Let $\frac{dx dx d\theta}{y^2}$ be the Liouvelle measure on $T^1(\mathbb{H}) \cong \mathbb{H} \times \mathbb{S}^1$. Let $\mu$ be the Haar measure on $PSL(2, \mathbb{R})$.
What is the relationship between the Liouvelle and Haar measures, knowing that we can identify $PSL(2, \mathbb{R})$ and $T^1(\mathbb{H})$?
As long as you are careful about the identification $f : PSL(2,\mathbb{R}) \to T^1(\mathbb{H})$, the answer is that the two measures are the same. Let me avoid actual calculations and list the properties that you need $f$ to verify:
The equivariance condition is that if $\omega = f(\psi)$ then $\omega \cdot \phi = f(\phi^{-1} \cdot \psi)$ (I think I have that right; mixing left and right actions is always treacherous).

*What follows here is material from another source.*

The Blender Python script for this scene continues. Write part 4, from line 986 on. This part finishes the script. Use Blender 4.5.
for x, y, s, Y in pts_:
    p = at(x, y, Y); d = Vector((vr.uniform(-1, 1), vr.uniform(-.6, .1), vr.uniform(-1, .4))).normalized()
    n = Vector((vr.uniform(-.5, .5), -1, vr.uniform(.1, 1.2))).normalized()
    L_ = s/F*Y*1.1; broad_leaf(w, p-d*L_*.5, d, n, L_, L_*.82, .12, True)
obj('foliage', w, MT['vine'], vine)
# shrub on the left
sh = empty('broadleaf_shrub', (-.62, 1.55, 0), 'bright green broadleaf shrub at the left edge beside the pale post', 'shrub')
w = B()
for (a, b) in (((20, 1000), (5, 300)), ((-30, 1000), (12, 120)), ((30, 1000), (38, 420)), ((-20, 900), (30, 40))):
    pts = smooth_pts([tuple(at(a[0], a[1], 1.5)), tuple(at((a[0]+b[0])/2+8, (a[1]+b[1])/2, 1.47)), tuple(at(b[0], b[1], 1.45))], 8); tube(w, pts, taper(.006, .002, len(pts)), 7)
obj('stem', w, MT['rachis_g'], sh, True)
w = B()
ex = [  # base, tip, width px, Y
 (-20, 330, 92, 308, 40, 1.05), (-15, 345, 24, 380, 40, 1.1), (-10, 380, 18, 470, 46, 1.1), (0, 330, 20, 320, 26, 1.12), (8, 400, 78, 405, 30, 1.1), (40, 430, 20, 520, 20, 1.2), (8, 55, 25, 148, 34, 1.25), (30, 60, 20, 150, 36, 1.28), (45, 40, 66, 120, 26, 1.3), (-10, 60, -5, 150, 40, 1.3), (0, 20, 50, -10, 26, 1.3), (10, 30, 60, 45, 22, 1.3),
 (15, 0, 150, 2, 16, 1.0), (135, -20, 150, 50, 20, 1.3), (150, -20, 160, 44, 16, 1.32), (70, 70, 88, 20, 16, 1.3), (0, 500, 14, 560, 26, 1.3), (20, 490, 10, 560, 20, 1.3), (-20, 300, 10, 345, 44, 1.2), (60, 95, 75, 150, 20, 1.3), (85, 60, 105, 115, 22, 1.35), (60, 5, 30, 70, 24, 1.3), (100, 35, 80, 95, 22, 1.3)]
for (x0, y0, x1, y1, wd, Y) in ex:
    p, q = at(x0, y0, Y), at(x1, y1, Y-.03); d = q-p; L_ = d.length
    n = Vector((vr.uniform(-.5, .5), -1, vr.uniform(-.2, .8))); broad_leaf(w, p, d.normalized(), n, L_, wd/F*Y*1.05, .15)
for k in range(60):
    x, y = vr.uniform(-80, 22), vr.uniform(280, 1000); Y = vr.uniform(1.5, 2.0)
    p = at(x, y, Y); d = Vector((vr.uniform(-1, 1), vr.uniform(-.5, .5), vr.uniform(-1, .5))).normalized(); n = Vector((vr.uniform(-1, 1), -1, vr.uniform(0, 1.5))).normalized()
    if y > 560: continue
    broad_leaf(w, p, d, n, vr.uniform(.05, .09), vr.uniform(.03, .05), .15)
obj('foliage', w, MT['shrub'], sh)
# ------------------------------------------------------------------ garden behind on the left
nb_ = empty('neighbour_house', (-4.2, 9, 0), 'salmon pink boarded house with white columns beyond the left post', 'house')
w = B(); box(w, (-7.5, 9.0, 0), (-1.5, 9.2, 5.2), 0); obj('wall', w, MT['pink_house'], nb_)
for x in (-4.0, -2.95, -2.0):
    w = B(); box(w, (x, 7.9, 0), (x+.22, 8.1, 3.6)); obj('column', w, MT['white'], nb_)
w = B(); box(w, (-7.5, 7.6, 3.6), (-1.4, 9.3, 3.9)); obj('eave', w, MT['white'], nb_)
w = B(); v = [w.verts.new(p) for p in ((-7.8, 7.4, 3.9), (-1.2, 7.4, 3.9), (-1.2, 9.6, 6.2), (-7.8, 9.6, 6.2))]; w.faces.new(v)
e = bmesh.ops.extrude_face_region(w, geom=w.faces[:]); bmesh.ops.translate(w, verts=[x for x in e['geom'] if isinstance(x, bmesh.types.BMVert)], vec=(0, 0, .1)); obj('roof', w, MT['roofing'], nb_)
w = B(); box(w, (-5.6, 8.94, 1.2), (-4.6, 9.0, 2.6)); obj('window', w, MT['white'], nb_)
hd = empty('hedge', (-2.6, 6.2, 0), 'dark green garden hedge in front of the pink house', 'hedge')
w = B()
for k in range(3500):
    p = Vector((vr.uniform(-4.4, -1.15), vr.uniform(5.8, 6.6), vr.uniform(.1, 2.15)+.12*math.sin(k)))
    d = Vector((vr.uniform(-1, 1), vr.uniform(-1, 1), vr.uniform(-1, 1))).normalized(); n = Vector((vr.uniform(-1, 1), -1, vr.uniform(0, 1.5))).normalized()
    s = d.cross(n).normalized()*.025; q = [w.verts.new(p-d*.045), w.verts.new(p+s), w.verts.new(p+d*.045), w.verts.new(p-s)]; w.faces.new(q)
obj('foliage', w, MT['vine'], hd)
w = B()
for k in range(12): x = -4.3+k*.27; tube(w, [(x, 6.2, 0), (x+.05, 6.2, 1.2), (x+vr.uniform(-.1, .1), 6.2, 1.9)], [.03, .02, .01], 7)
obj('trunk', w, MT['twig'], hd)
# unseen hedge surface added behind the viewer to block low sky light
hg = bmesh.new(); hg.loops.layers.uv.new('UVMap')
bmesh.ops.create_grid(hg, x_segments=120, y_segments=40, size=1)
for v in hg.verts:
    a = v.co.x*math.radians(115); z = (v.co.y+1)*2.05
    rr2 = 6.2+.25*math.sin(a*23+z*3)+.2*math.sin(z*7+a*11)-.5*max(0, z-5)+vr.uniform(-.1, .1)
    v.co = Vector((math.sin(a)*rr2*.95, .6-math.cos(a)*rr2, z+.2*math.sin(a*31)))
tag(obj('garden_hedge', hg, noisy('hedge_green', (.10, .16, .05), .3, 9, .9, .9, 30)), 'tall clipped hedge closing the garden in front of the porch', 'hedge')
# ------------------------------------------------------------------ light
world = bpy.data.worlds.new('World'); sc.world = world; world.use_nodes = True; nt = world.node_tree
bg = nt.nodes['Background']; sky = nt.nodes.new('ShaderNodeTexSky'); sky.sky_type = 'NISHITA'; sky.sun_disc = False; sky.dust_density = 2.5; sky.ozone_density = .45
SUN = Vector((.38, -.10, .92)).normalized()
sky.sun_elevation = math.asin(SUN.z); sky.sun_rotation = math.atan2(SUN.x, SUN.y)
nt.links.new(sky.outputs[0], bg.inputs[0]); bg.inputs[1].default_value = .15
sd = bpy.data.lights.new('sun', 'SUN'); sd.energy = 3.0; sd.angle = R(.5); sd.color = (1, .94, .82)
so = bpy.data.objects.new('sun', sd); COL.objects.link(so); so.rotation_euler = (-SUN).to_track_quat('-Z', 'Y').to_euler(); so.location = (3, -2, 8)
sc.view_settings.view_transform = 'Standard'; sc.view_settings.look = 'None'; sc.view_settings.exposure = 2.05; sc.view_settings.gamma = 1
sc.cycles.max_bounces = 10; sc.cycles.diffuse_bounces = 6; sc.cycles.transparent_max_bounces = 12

The notation here is $\phi,\psi \in PSL(2,\mathbb{R})$ and $\omega \in T^1(\mathbb{H})$.
As long as these properties hold, which you can verify for the usual identification map $f$ by a calculation, then using the fact that Liouville is a right invariant Borel measure on $T^1(\mathbb{H})$ you can prove very quickly that $f^*(\text{Liouville})$ is a left invariant Borel measure on $PSL(2,\mathbb{R})$, which by uniqueness of Haar measure must be equal to a constant multiple of Haar measure.